In Highland Superstores, Inc., 314 N.L.R.B. 146 (1994), for example, the Board found a Section 8 violation where the employer punished union employees for handbilling in support of a consumer boycott, and "there [wa]s no merit to the Company's claim that it locked its employees out to pressure the Union at the bargaining table." Id. at 148. In Riverside Cement Co., 296 N.L.R.B. 840 (1989), the Board found that a lockout was unlawful because the employer had not acted "to support a legitimate bargaining position," but rather, to enforce a new workplace rule that was inconsistent with the governing terms of employment. 296 N.L.R.B. at 842 & n.10. Finally, in Thrift Drug Co., 204 N.L.R.B. 41 (1973), enforced, 491 F.2d 751 (3d Cir. 1974), the employer suspended only a lone employee whose picketing on behalf of the union had stopped deliveries, while taking no action against other picketing employees whose picketing did not have that effect. This singling-out was discriminatory and reflected that the employer's real concern was stopping the employee from picketing at the delivery entrance, not advancing the employer's position in the ongoing collective bargaining negotiations with the union. 204 N.L.R.B. at 41 n.2, 42-43. Thrift Drug thus did not present the question "whether an employer may or may not lock out its employees in a unit for the purpose of bringing economic pressure to bear on the employees to accept the employer's collective-bargaining position" (id. at 43), which is the issue in this case.


CONCLUSION


The petition for a writ of certiorari should be denied.


Respectfully submitted.


SETH P. WAXMAN
Solicitor General


LEONARD R. PAGE
General Counsel
NORTON J. COME
Deputy Associate
General Counsel
JOHN EMAD ARBAB
Attorney
National Labor Relations
Board




NOVEMBER 2000
1 The same principles apply to alleged violations of Section 8(a)(1) when, as is generally the case, the Section 8(a)(1) claim is derivative of a claim under Section 8(a)(3).
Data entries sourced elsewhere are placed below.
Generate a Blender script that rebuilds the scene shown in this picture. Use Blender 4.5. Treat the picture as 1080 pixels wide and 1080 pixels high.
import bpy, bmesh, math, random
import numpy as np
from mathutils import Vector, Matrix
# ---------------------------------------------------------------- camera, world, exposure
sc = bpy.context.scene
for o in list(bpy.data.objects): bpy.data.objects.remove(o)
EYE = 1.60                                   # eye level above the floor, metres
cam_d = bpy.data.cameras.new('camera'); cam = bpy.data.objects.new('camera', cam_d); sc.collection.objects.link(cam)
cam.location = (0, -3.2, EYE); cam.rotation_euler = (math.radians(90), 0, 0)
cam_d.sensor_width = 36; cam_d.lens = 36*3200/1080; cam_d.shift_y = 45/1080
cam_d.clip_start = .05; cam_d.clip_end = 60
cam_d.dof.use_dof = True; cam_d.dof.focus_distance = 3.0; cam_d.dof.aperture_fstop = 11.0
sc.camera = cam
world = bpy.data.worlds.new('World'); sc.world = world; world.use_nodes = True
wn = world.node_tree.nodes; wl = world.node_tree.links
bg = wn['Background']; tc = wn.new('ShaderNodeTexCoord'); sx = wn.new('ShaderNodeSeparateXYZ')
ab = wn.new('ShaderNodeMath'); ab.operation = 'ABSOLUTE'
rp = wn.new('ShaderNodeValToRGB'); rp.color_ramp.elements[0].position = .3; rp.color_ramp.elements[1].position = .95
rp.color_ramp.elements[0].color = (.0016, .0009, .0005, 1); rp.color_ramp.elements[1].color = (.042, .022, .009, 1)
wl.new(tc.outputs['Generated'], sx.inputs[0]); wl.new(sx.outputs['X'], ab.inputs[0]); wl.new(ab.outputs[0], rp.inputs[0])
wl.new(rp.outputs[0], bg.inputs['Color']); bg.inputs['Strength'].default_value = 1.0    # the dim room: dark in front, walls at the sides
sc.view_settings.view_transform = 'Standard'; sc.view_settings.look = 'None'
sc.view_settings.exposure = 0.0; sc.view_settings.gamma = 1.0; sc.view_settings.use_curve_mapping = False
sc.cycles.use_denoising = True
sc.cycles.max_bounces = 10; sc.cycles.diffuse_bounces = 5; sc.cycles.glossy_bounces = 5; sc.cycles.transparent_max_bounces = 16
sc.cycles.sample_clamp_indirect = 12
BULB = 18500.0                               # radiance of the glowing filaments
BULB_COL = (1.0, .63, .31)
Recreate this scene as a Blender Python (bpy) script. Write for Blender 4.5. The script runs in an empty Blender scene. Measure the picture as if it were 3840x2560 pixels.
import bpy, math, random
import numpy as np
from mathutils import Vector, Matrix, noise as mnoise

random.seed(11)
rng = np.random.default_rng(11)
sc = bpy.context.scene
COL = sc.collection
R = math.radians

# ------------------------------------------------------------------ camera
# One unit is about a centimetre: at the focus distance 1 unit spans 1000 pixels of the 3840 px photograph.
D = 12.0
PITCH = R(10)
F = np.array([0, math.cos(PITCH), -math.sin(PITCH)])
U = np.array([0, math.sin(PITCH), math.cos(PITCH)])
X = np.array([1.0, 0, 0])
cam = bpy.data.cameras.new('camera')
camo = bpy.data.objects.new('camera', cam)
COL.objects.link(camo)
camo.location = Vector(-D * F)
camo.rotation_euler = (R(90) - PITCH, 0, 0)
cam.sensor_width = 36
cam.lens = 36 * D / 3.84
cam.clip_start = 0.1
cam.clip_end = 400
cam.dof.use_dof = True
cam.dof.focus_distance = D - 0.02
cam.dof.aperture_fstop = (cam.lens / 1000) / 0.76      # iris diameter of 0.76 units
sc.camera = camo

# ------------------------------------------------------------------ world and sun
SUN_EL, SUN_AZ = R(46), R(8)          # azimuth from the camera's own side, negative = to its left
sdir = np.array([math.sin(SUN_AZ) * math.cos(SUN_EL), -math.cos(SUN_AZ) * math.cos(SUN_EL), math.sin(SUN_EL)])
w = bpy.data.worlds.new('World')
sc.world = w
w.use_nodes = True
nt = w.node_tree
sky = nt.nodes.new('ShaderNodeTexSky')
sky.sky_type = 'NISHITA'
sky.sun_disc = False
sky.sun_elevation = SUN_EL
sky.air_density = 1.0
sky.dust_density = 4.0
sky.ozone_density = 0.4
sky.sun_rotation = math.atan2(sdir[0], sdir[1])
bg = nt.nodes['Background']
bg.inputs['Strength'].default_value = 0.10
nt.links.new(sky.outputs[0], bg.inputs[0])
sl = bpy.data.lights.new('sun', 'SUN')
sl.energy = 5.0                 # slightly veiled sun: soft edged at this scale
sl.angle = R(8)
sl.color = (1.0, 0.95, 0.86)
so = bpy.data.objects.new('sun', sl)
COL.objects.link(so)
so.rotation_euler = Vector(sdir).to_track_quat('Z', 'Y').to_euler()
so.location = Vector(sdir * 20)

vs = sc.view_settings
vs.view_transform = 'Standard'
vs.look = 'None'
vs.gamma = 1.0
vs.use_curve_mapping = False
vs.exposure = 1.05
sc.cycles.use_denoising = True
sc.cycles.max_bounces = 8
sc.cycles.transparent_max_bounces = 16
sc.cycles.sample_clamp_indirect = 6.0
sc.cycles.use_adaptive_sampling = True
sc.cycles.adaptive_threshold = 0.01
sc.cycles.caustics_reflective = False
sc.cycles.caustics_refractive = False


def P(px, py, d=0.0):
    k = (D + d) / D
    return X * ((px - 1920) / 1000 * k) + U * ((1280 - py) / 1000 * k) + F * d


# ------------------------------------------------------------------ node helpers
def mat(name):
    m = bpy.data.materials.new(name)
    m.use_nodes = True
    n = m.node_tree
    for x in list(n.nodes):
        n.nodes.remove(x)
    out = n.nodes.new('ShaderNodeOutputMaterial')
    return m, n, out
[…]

See NLRB v. Fleetwood Trailer Co., 389 U.S. 375, 378 (1967); see also Great Dane Trailers, 388 U.S. at 30, 32.
2 The Board found that CIPS violated Section 8 by terminating health insurance coverage and failing to pay certain workers' compensation benefits during the lockout, and by failing to provide information Local 702 requested. These violations, however, did not support an inference that the lockout was motivated by unlawful considerations. Pet. App. 36a-40a. CIPS did not appeal the Board's findings that CIPS violated Section 8 in these respects.
3 For the same reason, this case is not governed by NLRB v. Transportation Management Corp., 462 U.S. 393 (1983). See Pet. 14 n.7. That case addressed situations in which "a discharge or other adverse action [was] based in whole or in part on antiunion animus." 462 U.S. at 401.